A tiny hay-cart blocks the path to a vast Chinese-owned copper mine. From it hangs a hand-painted sign that reads “life before profits”, a message for Serbia Zijin Mining, the subsidiary of a Chinese conglomerate, which is seeking to build a road through a pretty Serbian village en route to Europe’s largest hole. Local women have kept up a 24-hour blockade for the last two months, protesting the imminent destruction of their home, Krivelj.
Theirs is a courageous, but ultimately hopeless, battle. The Bor complex in eastern Serbia holds 200 million tonnes of copper ore, making it one of the largest deposits of the metal in the world. And given its uses in smartphones, green energy technology and Chinese manufacturing, demand for the metal has exploded. Zijin, which swallowed up the formerly Serbian state-owned mine five years ago, recently posted the highest profits of any company operating in the country. It’s hardly going to retreat now.
Locals admit they’re employed by Zijin with a faint air of embarrassment, or palpable anger at the lack of alternatives. “We don’t like working for them,” says Milan, 31, who is employed by Zijin as a truck driver yet has turned out to support the protest. “As Michael Jackson said — they don’t care about us.”

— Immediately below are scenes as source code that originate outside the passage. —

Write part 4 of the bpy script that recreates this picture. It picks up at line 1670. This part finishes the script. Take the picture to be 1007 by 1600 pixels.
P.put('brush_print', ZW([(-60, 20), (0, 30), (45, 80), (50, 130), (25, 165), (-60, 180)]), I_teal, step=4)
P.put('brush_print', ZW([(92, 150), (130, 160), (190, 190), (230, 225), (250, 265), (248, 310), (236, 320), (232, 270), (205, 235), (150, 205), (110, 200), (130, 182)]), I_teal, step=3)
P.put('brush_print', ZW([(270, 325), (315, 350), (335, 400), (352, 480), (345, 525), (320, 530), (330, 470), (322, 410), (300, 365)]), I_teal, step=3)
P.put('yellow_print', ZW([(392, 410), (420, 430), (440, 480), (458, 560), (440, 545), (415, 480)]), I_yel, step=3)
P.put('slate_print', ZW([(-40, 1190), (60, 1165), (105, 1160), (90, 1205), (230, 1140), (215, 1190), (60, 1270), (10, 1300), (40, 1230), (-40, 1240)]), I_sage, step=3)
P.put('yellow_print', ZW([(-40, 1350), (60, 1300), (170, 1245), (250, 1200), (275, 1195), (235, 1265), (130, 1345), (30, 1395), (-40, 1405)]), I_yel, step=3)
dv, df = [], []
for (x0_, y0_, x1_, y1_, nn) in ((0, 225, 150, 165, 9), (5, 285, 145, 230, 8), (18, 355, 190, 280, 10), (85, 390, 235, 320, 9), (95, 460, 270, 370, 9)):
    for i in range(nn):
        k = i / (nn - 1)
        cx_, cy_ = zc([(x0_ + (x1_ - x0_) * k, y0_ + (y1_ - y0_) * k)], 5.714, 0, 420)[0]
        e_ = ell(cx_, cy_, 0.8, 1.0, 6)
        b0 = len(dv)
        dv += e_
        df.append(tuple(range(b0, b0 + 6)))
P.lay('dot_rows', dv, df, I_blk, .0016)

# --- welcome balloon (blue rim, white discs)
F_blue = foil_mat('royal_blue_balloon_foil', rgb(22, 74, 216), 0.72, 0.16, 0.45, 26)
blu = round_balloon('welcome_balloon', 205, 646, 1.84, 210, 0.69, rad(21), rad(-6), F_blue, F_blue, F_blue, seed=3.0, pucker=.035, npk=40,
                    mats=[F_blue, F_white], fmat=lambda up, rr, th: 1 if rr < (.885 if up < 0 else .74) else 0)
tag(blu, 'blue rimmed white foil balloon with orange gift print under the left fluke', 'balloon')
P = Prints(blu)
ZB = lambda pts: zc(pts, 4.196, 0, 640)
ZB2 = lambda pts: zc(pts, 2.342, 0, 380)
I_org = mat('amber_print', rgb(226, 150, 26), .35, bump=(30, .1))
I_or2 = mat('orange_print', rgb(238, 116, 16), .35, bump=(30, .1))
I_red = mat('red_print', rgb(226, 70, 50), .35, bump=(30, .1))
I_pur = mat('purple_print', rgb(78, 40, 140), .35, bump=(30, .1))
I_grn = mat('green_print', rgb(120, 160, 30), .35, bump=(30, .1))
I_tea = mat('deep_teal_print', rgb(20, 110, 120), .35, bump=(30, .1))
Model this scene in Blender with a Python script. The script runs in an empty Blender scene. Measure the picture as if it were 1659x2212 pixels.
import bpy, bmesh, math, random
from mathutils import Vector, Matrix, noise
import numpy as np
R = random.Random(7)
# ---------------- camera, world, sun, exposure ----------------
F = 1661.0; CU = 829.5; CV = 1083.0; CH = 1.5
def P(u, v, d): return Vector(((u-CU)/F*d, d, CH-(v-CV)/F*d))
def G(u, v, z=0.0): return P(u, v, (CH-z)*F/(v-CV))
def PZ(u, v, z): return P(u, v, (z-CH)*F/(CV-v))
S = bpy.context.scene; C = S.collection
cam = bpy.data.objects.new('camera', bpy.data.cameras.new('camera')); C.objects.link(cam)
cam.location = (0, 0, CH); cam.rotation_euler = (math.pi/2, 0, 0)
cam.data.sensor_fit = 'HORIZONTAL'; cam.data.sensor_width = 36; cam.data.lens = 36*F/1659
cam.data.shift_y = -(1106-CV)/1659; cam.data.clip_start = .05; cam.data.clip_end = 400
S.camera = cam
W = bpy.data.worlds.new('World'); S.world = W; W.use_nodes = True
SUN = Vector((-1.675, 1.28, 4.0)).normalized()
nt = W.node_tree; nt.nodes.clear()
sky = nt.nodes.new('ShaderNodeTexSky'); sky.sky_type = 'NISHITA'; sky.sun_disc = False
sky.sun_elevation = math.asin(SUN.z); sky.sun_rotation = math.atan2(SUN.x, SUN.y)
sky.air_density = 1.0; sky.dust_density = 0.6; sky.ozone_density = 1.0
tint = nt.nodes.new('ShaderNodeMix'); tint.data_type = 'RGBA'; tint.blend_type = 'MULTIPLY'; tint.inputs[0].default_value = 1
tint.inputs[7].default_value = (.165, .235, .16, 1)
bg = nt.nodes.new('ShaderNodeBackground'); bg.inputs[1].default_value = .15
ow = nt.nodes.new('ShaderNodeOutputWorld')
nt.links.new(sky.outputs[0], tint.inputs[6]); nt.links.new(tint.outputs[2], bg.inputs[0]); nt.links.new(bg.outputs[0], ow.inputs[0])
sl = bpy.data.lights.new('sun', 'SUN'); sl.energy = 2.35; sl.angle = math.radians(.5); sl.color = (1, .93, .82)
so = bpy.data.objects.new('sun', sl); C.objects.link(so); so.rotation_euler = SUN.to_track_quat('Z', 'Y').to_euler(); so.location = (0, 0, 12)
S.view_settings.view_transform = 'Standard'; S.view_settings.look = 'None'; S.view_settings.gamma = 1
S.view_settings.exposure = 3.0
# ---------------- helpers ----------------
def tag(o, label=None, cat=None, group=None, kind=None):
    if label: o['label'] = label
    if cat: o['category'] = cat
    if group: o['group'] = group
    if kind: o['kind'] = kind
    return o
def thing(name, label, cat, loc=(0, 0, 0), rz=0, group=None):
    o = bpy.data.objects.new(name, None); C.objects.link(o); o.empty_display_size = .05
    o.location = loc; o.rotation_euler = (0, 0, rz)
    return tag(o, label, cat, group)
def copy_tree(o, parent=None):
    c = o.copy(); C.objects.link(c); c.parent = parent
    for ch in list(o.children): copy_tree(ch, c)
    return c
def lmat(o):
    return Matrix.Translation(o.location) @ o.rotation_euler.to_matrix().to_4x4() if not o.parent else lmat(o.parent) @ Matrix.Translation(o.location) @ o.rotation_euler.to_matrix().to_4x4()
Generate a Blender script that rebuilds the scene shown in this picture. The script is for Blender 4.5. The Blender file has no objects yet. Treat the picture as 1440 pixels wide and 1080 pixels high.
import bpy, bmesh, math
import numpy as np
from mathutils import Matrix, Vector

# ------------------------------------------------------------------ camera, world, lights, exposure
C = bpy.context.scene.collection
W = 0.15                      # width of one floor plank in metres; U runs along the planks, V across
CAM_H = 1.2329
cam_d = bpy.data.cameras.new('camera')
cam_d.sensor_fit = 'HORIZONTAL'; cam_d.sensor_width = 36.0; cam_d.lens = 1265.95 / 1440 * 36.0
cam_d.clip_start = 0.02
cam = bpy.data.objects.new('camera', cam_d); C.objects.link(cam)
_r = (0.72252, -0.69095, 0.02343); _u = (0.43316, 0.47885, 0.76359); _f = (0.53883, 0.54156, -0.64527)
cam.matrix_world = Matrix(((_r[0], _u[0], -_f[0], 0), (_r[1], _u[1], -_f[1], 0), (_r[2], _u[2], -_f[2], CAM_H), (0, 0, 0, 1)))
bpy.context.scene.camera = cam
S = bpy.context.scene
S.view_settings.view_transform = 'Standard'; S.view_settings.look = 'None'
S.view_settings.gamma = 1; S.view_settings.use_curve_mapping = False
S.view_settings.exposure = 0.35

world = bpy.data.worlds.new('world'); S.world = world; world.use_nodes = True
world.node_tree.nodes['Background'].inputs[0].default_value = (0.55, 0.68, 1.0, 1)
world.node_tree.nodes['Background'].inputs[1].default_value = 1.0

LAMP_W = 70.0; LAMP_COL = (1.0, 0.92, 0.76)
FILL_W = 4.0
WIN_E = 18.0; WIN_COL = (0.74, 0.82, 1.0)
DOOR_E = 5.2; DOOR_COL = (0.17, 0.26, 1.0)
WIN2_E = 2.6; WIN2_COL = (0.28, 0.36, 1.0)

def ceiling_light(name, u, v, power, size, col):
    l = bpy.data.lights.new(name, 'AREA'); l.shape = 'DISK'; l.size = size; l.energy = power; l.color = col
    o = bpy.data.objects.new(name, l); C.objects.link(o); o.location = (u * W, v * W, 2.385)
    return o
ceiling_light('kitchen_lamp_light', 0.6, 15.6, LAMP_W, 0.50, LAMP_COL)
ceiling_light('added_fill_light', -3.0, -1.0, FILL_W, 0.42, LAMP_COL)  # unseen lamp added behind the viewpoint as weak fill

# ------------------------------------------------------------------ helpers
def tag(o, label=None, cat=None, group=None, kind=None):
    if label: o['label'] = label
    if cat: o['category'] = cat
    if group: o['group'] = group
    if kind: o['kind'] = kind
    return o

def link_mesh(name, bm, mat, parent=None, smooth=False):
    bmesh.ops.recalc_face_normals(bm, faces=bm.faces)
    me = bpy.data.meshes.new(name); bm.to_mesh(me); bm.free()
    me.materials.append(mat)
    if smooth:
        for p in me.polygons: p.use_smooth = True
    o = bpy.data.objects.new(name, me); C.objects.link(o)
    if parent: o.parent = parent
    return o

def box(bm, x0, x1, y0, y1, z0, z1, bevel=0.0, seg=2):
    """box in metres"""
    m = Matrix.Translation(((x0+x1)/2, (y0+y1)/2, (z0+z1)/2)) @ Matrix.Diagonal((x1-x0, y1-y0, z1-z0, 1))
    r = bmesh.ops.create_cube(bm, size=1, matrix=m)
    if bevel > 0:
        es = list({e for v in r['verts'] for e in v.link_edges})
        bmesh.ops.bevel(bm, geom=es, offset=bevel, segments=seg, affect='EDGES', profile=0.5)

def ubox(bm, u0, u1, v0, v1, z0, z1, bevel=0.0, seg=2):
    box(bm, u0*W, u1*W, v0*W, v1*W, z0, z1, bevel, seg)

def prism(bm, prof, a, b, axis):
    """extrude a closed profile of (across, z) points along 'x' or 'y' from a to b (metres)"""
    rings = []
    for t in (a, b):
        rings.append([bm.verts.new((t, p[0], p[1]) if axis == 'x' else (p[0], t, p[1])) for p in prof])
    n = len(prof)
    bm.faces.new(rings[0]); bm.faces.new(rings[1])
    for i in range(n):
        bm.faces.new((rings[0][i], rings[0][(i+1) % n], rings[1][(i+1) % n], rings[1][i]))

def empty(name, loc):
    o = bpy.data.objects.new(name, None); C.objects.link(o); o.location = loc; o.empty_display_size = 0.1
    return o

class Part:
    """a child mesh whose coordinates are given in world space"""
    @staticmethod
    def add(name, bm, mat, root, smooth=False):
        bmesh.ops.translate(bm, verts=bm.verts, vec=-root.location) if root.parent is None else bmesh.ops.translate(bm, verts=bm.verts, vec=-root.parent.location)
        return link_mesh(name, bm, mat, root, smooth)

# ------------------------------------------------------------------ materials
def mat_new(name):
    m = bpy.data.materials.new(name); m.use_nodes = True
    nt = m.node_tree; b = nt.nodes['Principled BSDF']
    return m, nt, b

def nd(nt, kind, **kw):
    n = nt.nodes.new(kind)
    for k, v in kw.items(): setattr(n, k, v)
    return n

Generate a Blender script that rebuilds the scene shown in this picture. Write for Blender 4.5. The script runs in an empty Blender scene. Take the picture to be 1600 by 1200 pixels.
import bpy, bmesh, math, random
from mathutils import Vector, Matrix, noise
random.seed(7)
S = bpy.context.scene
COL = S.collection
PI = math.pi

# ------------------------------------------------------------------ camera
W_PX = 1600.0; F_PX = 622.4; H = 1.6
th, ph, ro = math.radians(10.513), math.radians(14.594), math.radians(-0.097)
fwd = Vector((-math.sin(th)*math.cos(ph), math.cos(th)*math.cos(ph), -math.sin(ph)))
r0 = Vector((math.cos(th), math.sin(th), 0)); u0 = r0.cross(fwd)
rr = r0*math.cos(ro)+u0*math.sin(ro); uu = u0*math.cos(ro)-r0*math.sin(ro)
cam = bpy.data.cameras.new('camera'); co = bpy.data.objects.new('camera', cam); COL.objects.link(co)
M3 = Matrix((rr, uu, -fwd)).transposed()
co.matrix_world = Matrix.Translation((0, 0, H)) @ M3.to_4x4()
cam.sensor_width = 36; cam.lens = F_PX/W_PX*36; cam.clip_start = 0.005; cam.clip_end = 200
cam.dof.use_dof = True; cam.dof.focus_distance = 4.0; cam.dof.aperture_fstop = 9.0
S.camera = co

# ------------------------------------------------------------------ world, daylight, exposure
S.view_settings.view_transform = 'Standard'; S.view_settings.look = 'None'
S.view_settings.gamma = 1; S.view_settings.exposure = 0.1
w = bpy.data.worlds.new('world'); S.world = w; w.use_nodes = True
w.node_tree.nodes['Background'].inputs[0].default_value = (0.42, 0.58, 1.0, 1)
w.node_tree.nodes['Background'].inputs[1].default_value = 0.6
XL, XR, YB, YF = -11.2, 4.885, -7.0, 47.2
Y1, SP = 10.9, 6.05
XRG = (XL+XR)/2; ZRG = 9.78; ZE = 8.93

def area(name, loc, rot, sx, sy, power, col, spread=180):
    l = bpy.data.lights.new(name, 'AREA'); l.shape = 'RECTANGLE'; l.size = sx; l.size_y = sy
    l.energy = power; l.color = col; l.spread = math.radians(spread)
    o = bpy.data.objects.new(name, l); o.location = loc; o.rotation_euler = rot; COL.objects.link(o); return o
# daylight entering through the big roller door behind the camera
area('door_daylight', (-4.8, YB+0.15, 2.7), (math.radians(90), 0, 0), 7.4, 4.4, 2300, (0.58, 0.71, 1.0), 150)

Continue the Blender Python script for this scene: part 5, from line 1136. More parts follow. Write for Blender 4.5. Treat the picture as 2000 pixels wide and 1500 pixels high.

“This way to the apocalypse,” another local says, pointing down a winding path that ends abruptly on a deforested hillside dotted with bilingual Serbian-Chinese warning signs. The path leads past an Orthodox church, which is padlocked since it’s backing the mining initiative. From the hill, you can smell the wet cement and see the vast drainage pipe which will soon drown the village. The landscape vanishes into a wasteland of ground rock, effluent and dust.

“There are explosions every day,” says Milan. “They’re putting the whole periodic table in the air!” The region has seen repeated protests over lead, arsenic and mercury poisoning, with sulphur dioxide levels 15 times over the legal limit. The mine itself is big enough to swallow 1,000 Serbian villages, and the pipes stemming from it are stuffed at the joints with dirty Styrofoam. The lunar landscape, meanwhile, bears no resemblance to scattered billboards depicting lush reforestation and boasting improbably of Zijin’s “green strategic objectives”. Instead, Bor is a textbook company town: Chinese middle-managers booze in hot-pot restaurants, while locals and imported Chinese workers labour side-by-side in warehouses and waste management plants.
At a public meeting attended by hundreds of villagers, mine workers and ecological activists from across Serbia, the 20 women who led the protest are given a hero’s welcome. Their message is defiant, but the mood fatalistic. Speakers compare the resource extraction to the “struggle against colonialism” in Congo. “We’re not against any industry or any nation in particular, but we are against a Chinese company coming here to exploit us,” one villager says.